The New England dairy compact is set to expire Sept. 30 unless Congress agrees to extend it. Farmers in Minnesota, Wisconsin, Idaho and other major dairy states have strongly opposed the system, arguing that it would encourage overproduction and drive milk prices down nationwide.
Congress is considering proposals to expand the New England compact to include all Northeastern states and create a similar system in the South for milk.
The New England compact, which sets a minimum price that the region’s farmers must be paid for raw milk, caused a small drop in income for upper Midwest dairy farmers in 1999 of $4 million to $9 million in 1999, or 0.09 to 0.2 percent, the GAO report said.

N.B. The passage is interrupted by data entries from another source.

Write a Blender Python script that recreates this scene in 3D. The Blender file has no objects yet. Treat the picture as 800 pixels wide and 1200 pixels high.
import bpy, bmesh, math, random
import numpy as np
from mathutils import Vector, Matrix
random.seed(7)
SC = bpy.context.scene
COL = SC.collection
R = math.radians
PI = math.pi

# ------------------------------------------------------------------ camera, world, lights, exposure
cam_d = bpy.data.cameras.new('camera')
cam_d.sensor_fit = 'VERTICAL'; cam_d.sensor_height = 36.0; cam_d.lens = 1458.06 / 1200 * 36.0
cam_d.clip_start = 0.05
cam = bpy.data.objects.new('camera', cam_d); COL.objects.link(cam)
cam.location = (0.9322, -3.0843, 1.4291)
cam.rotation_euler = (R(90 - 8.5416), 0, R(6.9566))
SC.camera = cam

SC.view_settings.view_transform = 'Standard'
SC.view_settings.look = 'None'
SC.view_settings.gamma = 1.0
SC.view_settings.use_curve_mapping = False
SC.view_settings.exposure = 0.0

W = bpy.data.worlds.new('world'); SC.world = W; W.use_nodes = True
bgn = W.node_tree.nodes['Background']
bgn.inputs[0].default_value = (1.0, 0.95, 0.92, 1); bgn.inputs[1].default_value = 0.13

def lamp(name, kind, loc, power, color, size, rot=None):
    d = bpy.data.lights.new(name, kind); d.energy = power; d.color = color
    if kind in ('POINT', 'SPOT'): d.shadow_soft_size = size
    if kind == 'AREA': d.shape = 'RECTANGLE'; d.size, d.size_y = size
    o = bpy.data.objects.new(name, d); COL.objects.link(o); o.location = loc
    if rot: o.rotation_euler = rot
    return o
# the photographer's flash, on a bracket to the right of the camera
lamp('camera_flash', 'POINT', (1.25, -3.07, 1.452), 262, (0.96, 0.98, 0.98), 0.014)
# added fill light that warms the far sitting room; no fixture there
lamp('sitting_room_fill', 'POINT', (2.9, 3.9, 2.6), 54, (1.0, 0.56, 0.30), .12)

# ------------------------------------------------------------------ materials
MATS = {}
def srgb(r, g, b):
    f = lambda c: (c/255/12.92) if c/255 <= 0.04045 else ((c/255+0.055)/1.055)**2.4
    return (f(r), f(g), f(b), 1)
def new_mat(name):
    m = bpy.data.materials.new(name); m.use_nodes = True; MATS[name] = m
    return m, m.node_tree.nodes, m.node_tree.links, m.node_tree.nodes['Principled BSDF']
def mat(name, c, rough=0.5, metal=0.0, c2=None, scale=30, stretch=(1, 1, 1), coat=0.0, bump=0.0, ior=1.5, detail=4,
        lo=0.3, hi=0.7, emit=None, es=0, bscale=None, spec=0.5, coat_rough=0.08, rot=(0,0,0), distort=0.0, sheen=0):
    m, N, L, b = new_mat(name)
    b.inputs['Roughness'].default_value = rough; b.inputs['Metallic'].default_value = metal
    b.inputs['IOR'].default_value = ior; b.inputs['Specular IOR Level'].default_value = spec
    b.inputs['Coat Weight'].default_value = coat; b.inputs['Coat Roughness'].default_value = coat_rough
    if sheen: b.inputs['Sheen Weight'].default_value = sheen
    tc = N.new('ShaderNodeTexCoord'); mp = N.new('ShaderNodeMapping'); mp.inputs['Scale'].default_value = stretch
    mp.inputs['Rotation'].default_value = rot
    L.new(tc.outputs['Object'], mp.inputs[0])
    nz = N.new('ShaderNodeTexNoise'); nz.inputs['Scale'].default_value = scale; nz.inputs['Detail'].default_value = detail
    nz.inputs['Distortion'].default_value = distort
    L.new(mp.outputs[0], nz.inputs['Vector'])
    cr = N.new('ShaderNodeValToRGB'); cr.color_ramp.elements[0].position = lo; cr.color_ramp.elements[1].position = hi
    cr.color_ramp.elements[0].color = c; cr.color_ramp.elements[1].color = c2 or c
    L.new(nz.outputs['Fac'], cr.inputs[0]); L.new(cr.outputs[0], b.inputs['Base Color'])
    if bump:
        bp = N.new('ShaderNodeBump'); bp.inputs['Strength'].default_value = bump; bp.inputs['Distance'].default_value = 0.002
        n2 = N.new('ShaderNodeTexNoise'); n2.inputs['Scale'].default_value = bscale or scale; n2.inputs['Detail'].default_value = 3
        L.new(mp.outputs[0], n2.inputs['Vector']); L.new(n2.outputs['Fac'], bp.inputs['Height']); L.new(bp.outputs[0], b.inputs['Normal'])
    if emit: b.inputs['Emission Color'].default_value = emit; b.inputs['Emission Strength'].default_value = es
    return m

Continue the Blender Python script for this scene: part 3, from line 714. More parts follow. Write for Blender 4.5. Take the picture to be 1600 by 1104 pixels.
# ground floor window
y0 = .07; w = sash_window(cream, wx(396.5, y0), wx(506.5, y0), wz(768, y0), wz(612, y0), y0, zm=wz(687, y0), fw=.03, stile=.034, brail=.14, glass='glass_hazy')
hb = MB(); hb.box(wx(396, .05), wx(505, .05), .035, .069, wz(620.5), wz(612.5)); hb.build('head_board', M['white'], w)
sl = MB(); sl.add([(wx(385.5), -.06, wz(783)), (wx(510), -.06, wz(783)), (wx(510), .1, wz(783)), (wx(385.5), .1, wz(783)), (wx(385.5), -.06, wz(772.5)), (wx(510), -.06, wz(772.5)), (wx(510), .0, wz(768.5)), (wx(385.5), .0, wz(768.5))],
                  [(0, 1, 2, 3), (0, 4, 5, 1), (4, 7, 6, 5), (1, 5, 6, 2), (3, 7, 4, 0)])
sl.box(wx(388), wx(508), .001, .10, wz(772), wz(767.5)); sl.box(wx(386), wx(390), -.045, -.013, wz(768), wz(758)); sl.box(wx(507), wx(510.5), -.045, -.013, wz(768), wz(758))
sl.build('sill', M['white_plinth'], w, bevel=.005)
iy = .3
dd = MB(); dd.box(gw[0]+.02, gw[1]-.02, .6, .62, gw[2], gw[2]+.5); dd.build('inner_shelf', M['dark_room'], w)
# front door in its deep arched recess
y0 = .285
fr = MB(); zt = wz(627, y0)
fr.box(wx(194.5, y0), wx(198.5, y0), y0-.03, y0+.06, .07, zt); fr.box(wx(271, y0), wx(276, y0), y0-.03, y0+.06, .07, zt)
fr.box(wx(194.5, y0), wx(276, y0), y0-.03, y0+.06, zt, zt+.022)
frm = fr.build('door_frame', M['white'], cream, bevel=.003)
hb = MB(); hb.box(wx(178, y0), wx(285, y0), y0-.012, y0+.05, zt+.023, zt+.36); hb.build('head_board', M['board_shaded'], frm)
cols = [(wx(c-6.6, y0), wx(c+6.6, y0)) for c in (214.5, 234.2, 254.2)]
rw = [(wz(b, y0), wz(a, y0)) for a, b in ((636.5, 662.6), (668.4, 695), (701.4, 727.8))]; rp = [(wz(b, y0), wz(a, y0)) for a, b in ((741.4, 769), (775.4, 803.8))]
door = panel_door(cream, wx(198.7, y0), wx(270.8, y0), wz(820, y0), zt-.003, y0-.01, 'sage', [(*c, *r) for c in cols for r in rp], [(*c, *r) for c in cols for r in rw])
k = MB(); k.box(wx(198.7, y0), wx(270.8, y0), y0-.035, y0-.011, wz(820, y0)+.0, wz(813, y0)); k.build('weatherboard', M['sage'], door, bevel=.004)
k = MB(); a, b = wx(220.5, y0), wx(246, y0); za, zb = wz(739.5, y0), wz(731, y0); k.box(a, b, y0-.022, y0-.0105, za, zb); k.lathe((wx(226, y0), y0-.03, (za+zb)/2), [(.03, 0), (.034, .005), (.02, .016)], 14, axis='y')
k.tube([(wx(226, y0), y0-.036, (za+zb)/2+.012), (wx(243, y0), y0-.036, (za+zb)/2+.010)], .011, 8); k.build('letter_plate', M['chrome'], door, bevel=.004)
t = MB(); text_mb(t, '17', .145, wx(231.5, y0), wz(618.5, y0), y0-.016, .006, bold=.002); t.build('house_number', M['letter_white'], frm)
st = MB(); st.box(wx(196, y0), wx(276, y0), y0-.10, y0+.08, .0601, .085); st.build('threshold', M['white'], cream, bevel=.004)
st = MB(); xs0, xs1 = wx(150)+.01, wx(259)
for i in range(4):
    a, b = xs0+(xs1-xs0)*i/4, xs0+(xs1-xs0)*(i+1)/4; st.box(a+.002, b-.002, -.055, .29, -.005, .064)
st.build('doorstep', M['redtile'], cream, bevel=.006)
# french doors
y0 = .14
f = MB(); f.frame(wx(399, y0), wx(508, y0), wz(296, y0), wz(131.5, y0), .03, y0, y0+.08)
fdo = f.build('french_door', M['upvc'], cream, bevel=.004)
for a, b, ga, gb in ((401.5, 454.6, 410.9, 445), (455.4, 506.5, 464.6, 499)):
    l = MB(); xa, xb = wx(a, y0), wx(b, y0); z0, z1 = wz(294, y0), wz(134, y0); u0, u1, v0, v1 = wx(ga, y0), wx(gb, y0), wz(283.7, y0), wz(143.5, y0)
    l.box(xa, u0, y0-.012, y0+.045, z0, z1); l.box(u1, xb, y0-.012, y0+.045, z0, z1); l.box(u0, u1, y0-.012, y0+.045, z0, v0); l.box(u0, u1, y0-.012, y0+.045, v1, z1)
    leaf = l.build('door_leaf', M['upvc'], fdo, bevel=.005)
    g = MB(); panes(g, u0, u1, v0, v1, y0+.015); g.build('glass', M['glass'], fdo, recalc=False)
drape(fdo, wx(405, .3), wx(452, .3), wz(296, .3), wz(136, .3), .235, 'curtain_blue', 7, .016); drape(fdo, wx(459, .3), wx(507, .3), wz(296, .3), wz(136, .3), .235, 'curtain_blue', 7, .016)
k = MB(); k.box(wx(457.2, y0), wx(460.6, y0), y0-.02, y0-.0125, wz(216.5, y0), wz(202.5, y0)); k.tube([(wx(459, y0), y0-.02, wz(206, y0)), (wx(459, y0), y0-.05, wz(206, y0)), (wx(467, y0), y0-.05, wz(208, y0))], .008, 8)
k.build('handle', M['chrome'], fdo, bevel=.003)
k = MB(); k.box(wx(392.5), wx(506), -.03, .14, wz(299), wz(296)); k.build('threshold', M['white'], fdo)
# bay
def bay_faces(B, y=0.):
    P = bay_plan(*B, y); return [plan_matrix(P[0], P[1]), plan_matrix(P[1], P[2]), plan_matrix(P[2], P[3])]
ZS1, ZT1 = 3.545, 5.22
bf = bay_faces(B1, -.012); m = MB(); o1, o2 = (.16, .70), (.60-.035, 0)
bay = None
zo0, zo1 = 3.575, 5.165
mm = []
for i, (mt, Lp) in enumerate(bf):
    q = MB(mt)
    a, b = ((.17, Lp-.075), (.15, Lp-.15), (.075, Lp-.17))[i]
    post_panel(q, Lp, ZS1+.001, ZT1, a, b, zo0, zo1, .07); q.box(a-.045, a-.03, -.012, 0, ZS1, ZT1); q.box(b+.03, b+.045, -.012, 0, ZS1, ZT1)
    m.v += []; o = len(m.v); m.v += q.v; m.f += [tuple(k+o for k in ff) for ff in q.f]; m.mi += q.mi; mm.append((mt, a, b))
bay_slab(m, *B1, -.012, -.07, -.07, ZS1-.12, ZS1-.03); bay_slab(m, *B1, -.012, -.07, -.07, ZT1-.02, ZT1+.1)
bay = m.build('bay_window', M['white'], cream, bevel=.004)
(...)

Had the Southern compact and the expanded Northeast system been in place that year, Midwest farm income would have dropped more, by an estimated 0.6 percent to 2.9 percent, or $26 million to $133 million.
“This report confirms our long-standing concerns about dairy compacts: Farm loss continues, costs to consumers have climbed, and the upper Midwest stands to lose more than a hundred million dollars a year if its national dairy market is taken away,” said Sen. Herb Kohl, D-Wis., who requested the report.
But Daniel Smith, executive director of the commission that runs the New England compact, said the study showed that the price controls had only a marginal impact on other areas of the country.
“It’s hard by any calculation to conceive of any impact on the national market coming out of New England because of the small amount of milk that’s being regulated,” Smith said.
The commission says farmers have earned an extra $146 million since 1997 because of the price controls.
GAO agreed that some of that income is probably due to the compact but said that farmers likely would have received some of that money anyway.